Cape Argus News

Cape Town's N2 wall project: A continuation of apartheid-era spatial planning?

Theolin Tembo|Published

Cape Town's proposed 3m high, 8km security wall along the N2 highway aims to curb crime but sparks debate over inequality.

Image: Ayanda Ndamane / Independent Newspapers

Chairperson of the Standing Committee on Appropriations, Dr Mmusi Maimane, has condemned the City of Cape Town’s N2 wall project as a failure of effective policy and a reinforcement of apartheid spatial planning.

Speaking at a briefing with chairpersons of Parliament’s Finance Cluster Committee on Monday, Maimane addressed the deployment of the South African National Defence Force (SANDF), describing it as a popular yet inadequate response to the country’s crime crisis.

The City’s N2 Edge project, informally called the N2 wall project, would seek to replace and reinforce a severely deteriorated security barrier along the N2, alongside a package of safety and community-focused interventions.

“This project will not only repair safety barriers, but also bring various safety improvements for communities along the N2.

“It is not fair that a small number of criminal elements are impacting the safety of hundreds of thousands of daily users of the N2, including commuters from Khayelitsha, Mitchells Plain, Blue Downs, Eerste River, Mfuleni, the Helderberg, and neighbouring towns,” Mayor Geordin Hill-Lewis said when the project was announced.

The City has faced repeated criticism of the project, not only from Khayelitsha residents and political parties, but also this past weekend at Cape Town’s Pride Festival.

Maimane said that he believes the practice of building walls and isolating citizens fails to address effective policy.

“I disagree vehemently with the idea of the wall.

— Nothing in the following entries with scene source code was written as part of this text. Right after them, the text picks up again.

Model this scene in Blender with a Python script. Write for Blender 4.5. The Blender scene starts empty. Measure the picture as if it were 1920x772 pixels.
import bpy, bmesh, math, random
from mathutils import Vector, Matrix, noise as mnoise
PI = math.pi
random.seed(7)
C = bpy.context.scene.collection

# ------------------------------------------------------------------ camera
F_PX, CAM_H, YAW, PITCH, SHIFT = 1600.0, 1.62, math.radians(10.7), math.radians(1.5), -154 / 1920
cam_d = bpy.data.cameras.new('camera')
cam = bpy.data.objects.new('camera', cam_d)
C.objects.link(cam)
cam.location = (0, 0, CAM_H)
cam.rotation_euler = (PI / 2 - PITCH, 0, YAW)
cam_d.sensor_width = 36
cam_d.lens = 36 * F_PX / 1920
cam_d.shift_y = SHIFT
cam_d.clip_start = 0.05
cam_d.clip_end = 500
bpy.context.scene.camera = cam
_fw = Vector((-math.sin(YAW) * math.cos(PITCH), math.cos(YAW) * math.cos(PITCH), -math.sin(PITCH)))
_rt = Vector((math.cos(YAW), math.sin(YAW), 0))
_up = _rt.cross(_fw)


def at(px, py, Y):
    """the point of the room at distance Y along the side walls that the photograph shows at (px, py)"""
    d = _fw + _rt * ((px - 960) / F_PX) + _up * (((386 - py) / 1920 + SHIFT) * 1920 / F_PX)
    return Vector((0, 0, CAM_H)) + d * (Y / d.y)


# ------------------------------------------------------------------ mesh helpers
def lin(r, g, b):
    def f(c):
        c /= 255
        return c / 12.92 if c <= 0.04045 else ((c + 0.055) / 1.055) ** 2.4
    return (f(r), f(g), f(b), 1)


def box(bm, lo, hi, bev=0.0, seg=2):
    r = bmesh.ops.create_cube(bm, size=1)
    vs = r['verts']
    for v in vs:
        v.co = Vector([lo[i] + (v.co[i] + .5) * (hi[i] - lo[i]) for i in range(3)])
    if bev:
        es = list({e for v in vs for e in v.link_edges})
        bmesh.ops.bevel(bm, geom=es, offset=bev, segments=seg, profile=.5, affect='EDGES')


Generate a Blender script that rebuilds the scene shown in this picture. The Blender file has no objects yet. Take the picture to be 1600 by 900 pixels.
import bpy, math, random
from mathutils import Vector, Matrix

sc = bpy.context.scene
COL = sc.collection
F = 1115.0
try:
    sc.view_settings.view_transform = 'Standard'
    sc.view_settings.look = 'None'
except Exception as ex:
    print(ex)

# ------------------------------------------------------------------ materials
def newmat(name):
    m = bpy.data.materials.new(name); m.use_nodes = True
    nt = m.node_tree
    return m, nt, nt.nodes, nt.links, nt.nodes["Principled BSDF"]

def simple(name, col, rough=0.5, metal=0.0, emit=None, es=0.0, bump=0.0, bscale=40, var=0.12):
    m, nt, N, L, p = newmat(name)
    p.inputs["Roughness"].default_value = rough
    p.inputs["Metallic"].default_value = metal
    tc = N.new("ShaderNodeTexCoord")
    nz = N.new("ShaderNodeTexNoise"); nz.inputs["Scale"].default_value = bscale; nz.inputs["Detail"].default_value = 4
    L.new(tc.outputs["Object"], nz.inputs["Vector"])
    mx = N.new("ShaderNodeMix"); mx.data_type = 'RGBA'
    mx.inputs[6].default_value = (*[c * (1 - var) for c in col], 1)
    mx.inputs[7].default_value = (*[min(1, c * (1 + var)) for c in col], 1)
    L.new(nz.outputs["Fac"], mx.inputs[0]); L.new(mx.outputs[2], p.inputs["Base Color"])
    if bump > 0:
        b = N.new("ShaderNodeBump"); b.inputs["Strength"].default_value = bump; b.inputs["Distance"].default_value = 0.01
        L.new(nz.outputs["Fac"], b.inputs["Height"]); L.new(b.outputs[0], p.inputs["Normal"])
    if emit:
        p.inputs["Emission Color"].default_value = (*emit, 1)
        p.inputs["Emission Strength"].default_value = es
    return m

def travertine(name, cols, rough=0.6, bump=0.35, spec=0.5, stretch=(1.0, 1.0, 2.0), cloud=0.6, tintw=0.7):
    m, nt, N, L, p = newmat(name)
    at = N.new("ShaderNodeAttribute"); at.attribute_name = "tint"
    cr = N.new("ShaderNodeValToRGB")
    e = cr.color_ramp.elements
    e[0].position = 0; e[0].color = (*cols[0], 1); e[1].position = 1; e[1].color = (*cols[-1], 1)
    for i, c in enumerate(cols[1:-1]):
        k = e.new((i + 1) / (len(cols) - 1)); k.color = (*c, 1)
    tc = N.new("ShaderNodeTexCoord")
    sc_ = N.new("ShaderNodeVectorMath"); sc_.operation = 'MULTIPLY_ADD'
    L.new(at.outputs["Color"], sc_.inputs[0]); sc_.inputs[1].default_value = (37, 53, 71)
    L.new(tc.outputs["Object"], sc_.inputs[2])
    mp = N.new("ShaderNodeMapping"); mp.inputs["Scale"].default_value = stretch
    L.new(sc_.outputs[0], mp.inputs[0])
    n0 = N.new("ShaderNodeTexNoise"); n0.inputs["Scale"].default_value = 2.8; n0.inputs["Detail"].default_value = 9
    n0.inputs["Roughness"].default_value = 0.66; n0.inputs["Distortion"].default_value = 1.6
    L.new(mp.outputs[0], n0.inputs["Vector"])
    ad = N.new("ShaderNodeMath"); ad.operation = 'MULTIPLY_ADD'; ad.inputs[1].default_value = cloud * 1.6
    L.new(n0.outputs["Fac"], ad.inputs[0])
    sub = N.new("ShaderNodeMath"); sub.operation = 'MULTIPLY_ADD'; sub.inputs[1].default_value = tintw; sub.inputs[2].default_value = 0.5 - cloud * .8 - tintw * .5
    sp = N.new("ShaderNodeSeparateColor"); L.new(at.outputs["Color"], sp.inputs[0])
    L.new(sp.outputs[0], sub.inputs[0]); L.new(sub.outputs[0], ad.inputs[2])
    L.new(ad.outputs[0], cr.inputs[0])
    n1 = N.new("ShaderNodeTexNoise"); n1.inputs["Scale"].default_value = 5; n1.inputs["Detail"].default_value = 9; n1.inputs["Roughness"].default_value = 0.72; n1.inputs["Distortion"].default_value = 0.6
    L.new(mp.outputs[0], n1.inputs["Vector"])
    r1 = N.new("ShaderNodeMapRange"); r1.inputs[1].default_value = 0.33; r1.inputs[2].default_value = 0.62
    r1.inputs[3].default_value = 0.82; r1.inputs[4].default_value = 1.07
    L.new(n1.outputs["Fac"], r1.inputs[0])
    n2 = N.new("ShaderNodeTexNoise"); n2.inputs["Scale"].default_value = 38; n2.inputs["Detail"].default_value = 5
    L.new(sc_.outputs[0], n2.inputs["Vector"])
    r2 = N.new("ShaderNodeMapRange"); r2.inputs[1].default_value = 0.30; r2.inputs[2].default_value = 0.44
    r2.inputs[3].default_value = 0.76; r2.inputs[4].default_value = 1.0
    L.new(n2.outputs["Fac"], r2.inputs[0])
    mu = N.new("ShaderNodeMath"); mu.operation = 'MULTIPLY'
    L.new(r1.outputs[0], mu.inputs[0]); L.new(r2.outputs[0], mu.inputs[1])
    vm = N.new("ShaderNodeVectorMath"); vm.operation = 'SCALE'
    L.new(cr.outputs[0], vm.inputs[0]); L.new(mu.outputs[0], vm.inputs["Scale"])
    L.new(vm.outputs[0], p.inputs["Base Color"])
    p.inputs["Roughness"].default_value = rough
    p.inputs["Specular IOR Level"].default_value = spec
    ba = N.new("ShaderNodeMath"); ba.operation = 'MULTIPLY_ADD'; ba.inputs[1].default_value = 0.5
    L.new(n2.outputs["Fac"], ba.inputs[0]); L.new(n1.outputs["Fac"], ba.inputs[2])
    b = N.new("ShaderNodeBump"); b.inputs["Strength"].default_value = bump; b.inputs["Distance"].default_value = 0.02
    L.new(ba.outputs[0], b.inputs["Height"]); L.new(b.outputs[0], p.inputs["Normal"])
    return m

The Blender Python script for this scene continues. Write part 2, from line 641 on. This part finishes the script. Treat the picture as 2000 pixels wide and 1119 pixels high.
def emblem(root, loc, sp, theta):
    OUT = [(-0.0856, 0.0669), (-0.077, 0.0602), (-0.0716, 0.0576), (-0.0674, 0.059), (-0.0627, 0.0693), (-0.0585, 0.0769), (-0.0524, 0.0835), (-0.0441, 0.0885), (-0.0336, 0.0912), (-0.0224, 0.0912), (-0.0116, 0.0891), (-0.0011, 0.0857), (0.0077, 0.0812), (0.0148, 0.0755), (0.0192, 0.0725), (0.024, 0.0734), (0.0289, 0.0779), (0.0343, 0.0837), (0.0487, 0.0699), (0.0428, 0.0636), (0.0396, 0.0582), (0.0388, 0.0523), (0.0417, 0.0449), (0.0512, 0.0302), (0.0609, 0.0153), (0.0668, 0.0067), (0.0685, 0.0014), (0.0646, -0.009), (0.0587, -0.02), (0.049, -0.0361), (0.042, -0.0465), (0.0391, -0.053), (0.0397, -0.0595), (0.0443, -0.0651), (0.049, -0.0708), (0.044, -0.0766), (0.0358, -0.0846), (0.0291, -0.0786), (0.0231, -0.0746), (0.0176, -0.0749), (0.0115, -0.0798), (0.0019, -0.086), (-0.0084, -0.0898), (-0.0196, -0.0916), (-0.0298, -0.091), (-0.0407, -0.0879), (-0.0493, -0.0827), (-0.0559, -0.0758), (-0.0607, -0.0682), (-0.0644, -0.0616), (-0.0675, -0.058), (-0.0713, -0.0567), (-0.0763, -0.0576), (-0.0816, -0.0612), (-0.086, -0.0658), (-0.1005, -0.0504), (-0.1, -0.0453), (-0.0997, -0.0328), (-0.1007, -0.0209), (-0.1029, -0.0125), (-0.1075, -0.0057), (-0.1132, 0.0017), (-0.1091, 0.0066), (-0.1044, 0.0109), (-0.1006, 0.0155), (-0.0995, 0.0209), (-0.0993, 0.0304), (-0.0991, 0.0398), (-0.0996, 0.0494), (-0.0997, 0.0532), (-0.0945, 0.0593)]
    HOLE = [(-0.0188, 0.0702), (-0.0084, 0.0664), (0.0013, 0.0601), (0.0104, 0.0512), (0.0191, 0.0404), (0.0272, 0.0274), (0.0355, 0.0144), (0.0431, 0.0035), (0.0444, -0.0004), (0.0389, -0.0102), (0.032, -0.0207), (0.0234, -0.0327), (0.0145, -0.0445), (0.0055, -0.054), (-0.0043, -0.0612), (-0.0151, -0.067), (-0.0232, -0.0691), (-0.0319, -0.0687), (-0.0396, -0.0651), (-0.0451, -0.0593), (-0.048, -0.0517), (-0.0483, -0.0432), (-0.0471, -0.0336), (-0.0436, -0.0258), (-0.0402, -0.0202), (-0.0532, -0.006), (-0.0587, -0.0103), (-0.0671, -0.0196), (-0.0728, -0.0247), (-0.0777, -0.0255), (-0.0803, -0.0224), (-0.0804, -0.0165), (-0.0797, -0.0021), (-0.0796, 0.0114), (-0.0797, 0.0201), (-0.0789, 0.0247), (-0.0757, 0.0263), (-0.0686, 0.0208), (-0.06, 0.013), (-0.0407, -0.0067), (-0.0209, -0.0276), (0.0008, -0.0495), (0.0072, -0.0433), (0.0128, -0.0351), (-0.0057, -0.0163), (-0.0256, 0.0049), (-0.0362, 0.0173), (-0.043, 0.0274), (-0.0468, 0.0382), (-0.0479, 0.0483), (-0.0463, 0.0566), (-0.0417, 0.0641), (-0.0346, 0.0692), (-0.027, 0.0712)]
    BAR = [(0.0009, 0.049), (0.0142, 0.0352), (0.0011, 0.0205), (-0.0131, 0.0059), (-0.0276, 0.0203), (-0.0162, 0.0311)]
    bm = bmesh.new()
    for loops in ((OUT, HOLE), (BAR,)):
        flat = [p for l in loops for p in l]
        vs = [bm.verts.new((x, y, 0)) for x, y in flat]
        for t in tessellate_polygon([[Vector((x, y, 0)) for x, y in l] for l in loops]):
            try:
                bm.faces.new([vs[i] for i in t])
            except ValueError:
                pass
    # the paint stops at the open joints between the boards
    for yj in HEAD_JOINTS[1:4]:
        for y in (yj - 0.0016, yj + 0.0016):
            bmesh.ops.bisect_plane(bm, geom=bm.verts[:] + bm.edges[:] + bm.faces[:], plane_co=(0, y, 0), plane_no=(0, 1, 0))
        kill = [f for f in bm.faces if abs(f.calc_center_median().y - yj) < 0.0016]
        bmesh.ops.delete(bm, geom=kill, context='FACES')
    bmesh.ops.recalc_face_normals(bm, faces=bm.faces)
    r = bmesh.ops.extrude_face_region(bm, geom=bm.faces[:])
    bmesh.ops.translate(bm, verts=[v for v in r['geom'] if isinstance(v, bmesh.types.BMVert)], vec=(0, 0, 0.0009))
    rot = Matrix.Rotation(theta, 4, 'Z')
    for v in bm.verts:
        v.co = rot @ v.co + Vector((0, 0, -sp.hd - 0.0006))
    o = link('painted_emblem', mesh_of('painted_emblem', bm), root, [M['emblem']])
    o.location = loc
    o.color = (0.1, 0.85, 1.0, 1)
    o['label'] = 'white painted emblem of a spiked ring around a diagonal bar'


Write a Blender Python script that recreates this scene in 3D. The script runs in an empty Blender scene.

I think it entrenches apartheid spatial networking. I certainly think that it is a poor way of answering the question - who can go inside the community, and who can go outside the community?

“In my humble opinion, if you want to fight crime in communities, rather than deploying the army, we should devolve certain policing functions so that what metro police do, they are not spending their days checking license discs,” Maimane said.

Chairperson of the Standing Committee on Appropriations, Dr Mmusi Maimane, has said that the City of Cape Town’s N2 wall project is a failure to deal with effective policy, and that it entrenches apartheid spatial planning.

Image: Phando Jikelo/ParliamentRSA

This is where Maimane and the City appear to be on the same page, as the City of Cape Town has been championing their case for the devolution of policing powers for years. 

“They must add them to the SAPS, increase intelligence, and make sure they're available in townships, so that we amend the law as to what a metro police can do, so that you give them investigatory powers.

“What we ought to be doing is thinking about a different crime strategy,” Maimane said.